Inmiddels kampt meer dan helft van de Nederlanders met overgewicht en nemen klassieke welvaartsziekten toe. Het goede nieuws is dat het nieuwe kabinet de kans heeft duurzaam en gezonde voeding tot normen te maken. Mits ze durft af te rekenen met het naïeve geloof in vrijblijvende voorlichting. Het kabinet moet daarvoor drie maatregelen nemen.
Ten eerste ontwikkel beleid dat duurzaam en gezond voedsel goedkoper maakt dan producten die het milieu, dierenwelzijn en de gezondheid schaden. Maak vlees duurder en verlaag de prijs van vleesvervangers, peulvruchten, groente en fruit. Beprijs voedsel met een forse klimaatafdruk, en maak producten goedkoper die klimaat- en natuurvriendelijk zijn en geproduceerd met zo min mogelijk bestrijdingsmiddelen
Ten tweede: verplicht supermarkten om hun promotiestrategieën te richten op meer plantaardig eten en het verminderen van vlees- en zuivelconsumptie. Stel eisen aan de promotie van plantaardige en dierlijke producten. Elke supermarktmanager dat vlees een traffic good is: goedkoop vlees trekt mensen naar de supermarkt en die nemen dan en passant de rest mee. Geen supermarkt zal dus vrijwillig afzien van prijsstunten met vlees. In een streng concurrerende markt, waar gevochten wordt om een promille extra marktaandeel, is het naïef te veronderstellen dat de branche vrijwillig haar promotie ‘verduurzaamt’.
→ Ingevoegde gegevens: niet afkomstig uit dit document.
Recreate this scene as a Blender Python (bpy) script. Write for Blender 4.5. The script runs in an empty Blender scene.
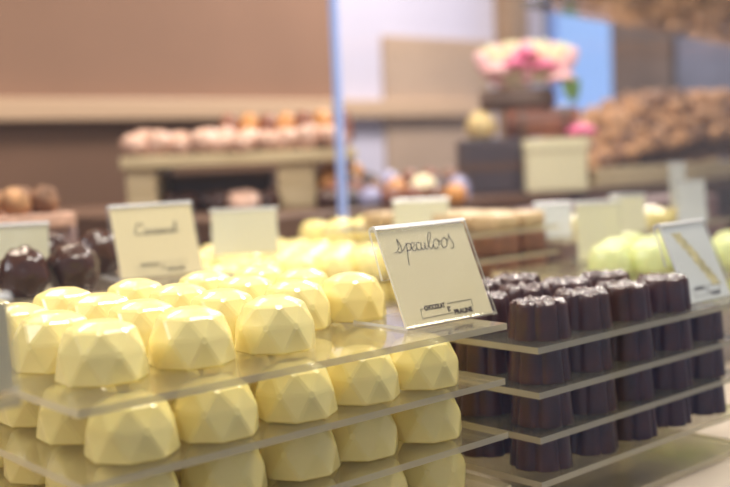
import bpy, bmesh, math, random
from mathutils import Vector, Matrix, noise
random.seed(7)
SC = bpy.context.scene
COL = SC.collection
PI = math.pi
EYE = 1.25                     # camera height; x runs along the shop window, y into the shop


# ------------------------------------------------------------------ materials
def mat(name):
    m = bpy.data.materials.new(name)
    m.use_nodes = True
    nt = m.node_tree
    return m, nt, nt.nodes['Principled BSDF'], nt.nodes['Material Output']


def simple(name, col, rough=.5, bump=0, bscale=200, var=0, vscale=30, sss=0, sr=(.004, .002, .001), metal=0, coat=0, spec=.5):
    m, nt, p, out = mat(name)
    p.inputs['Base Color'].default_value = (*col, 1)
    p.inputs['Roughness'].default_value = rough
    p.inputs['Metallic'].default_value = metal
    p.inputs['Coat Weight'].default_value = coat
    p.inputs['Specular IOR Level'].default_value = spec
    if sss:
        p.inputs['Subsurface Weight'].default_value = sss
        p.inputs['Subsurface Radius'].default_value = sr
        p.inputs['Subsurface Scale'].default_value = 1
    tc = nt.nodes.new('ShaderNodeTexCoord')
    if var:
        n = nt.nodes.new('ShaderNodeTexNoise')
        n.inputs['Scale'].default_value = vscale
        n.inputs['Detail'].default_value = 3
        nt.links.new(tc.outputs['Object'], n.inputs['Vector'])
        r = nt.nodes.new('ShaderNodeValToRGB')
        r.color_ramp.elements[0].position = .3
        r.color_ramp.elements[1].position = .7
        r.color_ramp.elements[0].color = (*[c * (1 - var) for c in col], 1)
        r.color_ramp.elements[1].color = (*[min(1, c * (1 + var)) for c in col], 1)
        nt.links.new(n.outputs['Fac'], r.inputs['Fac'])
        nt.links.new(r.outputs['Color'], p.inputs['Base Color'])
    if bump:
        n = nt.nodes.new('ShaderNodeTexNoise')
        n.inputs['Scale'].default_value = bscale
        n.inputs['Detail'].default_value = 4
        nt.links.new(tc.outputs['Object'], n.inputs['Vector'])
        b = nt.nodes.new('ShaderNodeBump')
        b.inputs['Strength'].default_value = bump
        b.inputs['Distance'].default_value = .001
        nt.links.new(n.outputs['Fac'], b.inputs['Height'])
        nt.links.new(b.outputs['Normal'], p.inputs['Normal'])
    return m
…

Ten slotte is het van belang dat óók onze ministers van Landbouw en Financiën gezondheid in hun portefeuille krijgen. Het beleid dat zij maken, moet worden getoetst op duurzaamheid en gezondheid. Het blijft dweilen met de kraan open als deze beleidsterreinen vrijuit gaan, en alleen de minister van VWS verantwoordelijk is voor het in stand houden van de volksgezondheid. Het nieuwe kabinet heeft nú de kans om na jaren van aanpappen en vrijblijvendheid de broodnodige en rigoureuze stap te maken naar voedsel dat goed is voor mensen, klimaat en milieu.
Het afgelopen jaar heeft laten zien dat falend beleid uiteindelijk zijn tol eist. Dit is hét moment om daar verandering in te brengen.